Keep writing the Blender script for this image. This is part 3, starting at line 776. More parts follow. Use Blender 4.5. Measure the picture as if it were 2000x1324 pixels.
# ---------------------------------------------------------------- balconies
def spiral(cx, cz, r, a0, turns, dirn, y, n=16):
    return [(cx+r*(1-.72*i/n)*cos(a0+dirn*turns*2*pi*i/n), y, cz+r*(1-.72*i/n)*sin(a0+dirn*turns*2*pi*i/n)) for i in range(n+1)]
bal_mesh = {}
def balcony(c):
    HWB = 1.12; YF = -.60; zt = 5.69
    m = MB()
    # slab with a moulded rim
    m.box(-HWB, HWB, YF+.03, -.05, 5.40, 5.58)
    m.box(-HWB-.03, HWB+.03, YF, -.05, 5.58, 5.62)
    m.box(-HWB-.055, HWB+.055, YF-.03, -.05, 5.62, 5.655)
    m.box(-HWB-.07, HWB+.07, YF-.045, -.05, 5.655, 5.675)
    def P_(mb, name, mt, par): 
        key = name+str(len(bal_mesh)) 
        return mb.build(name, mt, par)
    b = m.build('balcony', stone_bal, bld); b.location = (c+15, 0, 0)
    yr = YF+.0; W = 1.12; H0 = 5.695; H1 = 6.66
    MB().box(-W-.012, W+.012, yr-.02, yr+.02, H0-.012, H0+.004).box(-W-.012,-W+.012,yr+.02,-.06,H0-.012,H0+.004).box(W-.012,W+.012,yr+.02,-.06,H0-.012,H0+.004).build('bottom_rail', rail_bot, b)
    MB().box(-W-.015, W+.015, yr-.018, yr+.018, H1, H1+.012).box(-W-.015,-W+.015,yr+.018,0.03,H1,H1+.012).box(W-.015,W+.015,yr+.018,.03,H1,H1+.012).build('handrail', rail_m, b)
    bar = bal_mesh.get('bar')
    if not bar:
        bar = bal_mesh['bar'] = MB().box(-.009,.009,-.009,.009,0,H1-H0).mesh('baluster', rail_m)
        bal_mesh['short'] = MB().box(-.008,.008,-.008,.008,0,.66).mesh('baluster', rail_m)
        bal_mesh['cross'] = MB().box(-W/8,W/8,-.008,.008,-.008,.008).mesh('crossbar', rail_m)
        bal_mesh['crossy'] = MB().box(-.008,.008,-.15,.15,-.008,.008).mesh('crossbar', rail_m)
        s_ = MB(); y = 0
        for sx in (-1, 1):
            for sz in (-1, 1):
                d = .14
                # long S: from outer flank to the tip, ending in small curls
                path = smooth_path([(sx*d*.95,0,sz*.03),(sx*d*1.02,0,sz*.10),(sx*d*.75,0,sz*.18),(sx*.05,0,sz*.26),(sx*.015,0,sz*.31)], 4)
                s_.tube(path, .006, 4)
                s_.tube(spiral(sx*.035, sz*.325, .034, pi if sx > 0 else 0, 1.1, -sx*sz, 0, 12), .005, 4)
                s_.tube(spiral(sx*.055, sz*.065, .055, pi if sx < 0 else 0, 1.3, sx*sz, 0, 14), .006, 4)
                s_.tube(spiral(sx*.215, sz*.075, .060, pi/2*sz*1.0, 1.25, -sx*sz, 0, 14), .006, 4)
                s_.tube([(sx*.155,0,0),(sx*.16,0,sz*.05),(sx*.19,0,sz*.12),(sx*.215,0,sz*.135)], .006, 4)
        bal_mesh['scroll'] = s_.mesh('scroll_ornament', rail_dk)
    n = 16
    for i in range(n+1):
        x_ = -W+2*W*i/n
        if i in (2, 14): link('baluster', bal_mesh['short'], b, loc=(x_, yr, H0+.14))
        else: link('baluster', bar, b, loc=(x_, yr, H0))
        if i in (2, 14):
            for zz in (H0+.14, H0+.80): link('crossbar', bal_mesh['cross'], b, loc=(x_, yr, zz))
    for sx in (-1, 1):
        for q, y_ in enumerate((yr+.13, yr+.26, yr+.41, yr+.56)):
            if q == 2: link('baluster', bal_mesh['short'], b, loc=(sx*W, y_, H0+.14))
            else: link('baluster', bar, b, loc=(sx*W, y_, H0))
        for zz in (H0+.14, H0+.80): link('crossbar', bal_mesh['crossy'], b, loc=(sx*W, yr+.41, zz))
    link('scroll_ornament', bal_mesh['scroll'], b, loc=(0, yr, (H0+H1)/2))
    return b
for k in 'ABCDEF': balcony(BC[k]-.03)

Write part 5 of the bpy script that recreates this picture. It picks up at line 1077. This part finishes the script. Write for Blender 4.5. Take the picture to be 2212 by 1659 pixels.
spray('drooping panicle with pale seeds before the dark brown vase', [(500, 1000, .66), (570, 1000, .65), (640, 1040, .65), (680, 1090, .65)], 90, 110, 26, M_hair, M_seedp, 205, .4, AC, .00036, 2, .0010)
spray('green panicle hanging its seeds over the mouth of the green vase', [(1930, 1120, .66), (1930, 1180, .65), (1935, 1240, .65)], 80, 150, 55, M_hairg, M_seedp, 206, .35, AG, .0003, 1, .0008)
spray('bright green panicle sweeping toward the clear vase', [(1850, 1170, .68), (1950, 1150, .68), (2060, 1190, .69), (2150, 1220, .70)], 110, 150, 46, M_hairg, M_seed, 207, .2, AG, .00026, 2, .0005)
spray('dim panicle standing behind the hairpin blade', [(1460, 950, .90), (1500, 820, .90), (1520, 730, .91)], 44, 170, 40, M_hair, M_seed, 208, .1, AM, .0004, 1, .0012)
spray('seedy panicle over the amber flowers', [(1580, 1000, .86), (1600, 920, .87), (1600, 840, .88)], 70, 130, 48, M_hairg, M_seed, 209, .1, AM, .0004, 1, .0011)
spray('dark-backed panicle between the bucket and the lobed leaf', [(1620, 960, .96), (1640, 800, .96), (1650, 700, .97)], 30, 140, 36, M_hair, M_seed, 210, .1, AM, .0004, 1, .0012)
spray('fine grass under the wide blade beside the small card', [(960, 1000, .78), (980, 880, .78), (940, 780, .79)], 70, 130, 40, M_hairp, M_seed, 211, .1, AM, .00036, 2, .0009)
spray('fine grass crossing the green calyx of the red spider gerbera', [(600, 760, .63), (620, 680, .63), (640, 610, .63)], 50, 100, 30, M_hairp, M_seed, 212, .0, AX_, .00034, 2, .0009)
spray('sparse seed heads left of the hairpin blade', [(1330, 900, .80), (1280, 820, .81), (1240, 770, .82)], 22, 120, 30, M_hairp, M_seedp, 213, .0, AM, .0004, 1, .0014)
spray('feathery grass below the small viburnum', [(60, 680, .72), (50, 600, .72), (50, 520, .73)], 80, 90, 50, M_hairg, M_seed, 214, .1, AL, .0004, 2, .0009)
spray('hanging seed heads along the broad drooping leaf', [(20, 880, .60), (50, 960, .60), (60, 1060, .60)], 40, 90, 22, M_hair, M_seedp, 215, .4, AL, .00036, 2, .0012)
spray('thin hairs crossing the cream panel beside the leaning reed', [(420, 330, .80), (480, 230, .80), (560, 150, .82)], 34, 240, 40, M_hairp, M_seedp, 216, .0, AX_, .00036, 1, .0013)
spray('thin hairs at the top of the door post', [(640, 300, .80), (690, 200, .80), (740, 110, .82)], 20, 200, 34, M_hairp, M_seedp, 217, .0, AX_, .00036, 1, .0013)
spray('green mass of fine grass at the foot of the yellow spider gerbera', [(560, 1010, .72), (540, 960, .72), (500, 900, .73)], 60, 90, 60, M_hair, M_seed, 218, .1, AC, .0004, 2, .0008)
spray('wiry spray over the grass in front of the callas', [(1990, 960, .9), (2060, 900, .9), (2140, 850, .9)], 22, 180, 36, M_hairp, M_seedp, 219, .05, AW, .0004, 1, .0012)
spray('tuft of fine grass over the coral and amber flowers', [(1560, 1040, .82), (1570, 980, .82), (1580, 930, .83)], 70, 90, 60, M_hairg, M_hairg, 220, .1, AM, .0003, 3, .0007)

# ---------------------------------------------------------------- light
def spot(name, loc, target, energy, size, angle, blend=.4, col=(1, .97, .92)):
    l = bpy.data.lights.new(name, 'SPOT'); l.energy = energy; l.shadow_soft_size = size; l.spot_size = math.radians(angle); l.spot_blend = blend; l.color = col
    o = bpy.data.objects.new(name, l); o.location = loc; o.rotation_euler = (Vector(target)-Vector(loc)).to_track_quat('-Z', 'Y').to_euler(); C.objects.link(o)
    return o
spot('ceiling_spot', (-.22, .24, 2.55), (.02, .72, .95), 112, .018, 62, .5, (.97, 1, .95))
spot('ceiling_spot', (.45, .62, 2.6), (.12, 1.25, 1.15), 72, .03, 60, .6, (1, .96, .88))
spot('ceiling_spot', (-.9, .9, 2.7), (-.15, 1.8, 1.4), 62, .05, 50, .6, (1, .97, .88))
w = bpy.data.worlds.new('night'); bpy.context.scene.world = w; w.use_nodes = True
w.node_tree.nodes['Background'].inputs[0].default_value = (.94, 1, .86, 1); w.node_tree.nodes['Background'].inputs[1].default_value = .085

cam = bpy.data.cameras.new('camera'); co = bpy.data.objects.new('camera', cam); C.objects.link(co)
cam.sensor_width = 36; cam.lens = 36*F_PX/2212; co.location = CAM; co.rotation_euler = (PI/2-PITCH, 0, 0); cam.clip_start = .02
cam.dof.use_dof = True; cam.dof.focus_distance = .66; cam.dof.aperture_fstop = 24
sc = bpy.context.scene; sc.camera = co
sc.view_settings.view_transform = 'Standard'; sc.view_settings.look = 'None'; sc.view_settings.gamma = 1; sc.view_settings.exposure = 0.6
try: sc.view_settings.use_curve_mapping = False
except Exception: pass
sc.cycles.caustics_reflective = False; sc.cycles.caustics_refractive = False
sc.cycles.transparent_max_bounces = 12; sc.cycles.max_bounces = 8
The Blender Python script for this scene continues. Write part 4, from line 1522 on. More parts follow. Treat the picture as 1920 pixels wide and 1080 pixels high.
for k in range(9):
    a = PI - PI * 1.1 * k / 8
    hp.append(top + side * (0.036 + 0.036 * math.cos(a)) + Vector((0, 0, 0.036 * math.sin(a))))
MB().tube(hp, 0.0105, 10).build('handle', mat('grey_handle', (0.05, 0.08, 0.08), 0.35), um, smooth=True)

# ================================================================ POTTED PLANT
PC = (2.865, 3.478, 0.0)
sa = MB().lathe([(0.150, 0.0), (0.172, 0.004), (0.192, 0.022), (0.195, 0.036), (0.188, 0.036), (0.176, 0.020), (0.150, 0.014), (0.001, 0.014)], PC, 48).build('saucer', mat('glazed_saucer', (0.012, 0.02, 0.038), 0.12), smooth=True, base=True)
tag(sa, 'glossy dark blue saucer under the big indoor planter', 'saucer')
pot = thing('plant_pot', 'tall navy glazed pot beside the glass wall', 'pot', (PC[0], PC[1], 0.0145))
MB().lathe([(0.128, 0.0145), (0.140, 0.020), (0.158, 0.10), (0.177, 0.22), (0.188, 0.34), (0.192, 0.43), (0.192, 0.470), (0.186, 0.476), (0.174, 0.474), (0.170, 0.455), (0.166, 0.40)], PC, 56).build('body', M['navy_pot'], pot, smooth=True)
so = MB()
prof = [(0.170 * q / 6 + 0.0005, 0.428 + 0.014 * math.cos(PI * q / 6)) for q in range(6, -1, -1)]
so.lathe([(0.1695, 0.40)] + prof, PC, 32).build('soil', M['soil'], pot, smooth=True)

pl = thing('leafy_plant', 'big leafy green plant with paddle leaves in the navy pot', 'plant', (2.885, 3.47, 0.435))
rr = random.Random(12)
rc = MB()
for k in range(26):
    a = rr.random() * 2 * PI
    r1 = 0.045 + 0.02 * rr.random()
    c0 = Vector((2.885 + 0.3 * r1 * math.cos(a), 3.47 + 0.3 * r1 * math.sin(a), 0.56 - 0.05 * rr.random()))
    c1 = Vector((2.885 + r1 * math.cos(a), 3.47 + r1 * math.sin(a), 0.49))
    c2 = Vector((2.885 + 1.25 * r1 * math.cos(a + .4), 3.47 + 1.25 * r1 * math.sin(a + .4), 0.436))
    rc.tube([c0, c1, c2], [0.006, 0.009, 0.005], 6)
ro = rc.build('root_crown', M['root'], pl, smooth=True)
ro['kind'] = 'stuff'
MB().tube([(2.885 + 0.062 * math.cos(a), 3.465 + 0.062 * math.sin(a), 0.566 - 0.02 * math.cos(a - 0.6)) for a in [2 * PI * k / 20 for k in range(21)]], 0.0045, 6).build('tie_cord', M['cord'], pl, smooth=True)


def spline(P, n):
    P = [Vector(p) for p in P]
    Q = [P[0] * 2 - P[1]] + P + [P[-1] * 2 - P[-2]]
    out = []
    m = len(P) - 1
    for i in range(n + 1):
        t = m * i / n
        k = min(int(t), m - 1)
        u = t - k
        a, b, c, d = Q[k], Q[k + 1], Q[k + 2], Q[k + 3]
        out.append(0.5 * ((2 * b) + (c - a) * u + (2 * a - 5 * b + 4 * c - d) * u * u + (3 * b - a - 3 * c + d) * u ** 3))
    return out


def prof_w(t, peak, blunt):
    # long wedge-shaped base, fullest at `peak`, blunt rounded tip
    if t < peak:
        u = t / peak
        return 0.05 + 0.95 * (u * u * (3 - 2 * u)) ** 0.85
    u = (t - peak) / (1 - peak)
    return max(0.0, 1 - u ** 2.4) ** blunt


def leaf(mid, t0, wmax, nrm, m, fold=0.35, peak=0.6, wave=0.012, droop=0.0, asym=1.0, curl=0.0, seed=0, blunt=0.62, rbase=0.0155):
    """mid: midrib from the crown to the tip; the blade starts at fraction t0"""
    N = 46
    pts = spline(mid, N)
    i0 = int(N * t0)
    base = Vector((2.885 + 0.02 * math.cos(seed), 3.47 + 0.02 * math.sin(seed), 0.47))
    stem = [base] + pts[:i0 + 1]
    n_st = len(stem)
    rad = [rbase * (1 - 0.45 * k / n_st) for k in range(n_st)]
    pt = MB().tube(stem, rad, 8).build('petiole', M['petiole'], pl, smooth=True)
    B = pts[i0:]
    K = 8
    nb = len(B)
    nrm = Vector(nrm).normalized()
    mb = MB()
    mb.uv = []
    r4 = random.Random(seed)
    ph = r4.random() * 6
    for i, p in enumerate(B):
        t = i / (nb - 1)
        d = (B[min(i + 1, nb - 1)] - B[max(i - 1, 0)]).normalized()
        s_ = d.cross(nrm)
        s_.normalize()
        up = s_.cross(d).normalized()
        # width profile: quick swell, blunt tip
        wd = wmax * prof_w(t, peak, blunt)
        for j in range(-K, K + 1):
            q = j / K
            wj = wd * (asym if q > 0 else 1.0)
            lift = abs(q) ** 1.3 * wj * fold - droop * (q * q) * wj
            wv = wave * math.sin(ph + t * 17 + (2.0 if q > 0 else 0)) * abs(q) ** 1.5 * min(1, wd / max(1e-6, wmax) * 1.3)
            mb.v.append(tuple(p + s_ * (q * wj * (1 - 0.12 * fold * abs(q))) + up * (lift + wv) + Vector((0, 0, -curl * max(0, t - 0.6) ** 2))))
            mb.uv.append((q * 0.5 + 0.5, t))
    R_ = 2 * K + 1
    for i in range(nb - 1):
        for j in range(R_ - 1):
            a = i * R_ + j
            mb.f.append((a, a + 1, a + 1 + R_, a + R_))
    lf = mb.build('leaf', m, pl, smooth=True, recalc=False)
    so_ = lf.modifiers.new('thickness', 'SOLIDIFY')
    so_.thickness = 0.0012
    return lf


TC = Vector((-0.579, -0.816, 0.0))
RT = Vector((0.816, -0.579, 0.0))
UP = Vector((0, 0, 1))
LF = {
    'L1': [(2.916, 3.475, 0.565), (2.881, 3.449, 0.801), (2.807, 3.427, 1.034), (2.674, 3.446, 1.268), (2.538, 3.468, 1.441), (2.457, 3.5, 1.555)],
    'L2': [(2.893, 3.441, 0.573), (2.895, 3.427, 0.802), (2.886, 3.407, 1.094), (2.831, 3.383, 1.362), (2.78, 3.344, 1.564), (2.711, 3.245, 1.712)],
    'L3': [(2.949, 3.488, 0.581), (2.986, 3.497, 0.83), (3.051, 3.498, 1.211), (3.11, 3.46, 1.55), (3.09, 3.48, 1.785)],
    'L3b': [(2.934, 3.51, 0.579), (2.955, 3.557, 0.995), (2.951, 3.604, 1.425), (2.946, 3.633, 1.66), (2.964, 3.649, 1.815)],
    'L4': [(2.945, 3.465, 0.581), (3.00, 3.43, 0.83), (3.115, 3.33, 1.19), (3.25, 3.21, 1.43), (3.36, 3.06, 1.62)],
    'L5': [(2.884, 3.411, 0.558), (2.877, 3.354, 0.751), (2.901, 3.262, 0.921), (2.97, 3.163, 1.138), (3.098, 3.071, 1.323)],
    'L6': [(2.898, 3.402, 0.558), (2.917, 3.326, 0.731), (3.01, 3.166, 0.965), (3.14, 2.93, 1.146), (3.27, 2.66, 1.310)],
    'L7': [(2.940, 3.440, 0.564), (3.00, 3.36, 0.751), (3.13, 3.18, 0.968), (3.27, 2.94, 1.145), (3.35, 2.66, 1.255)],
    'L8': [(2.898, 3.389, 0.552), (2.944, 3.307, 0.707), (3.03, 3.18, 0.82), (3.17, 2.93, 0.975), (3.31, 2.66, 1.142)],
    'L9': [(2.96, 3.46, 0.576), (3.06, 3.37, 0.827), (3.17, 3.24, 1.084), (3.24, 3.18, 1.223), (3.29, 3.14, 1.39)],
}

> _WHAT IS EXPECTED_
In the listing above, locate the line containing "The Blender Python" and the line containing "0.35), um, smooth=True)". Extract those two lines and every line between them, exactly as written, and only those.

> _ANSWER BELOW_
The Blender Python script for this scene continues. Write part 4, from line 1522 on. More parts follow. Treat the picture as 1920 pixels wide and 1080 pixels high.
for k in range(9):
    a = PI - PI * 1.1 * k / 8
    hp.append(top + side * (0.036 + 0.036 * math.cos(a)) + Vector((0, 0, 0.036 * math.sin(a))))
MB().tube(hp, 0.0105, 10).build('handle', mat('grey_handle', (0.05, 0.08, 0.08), 0.35), um, smooth=True)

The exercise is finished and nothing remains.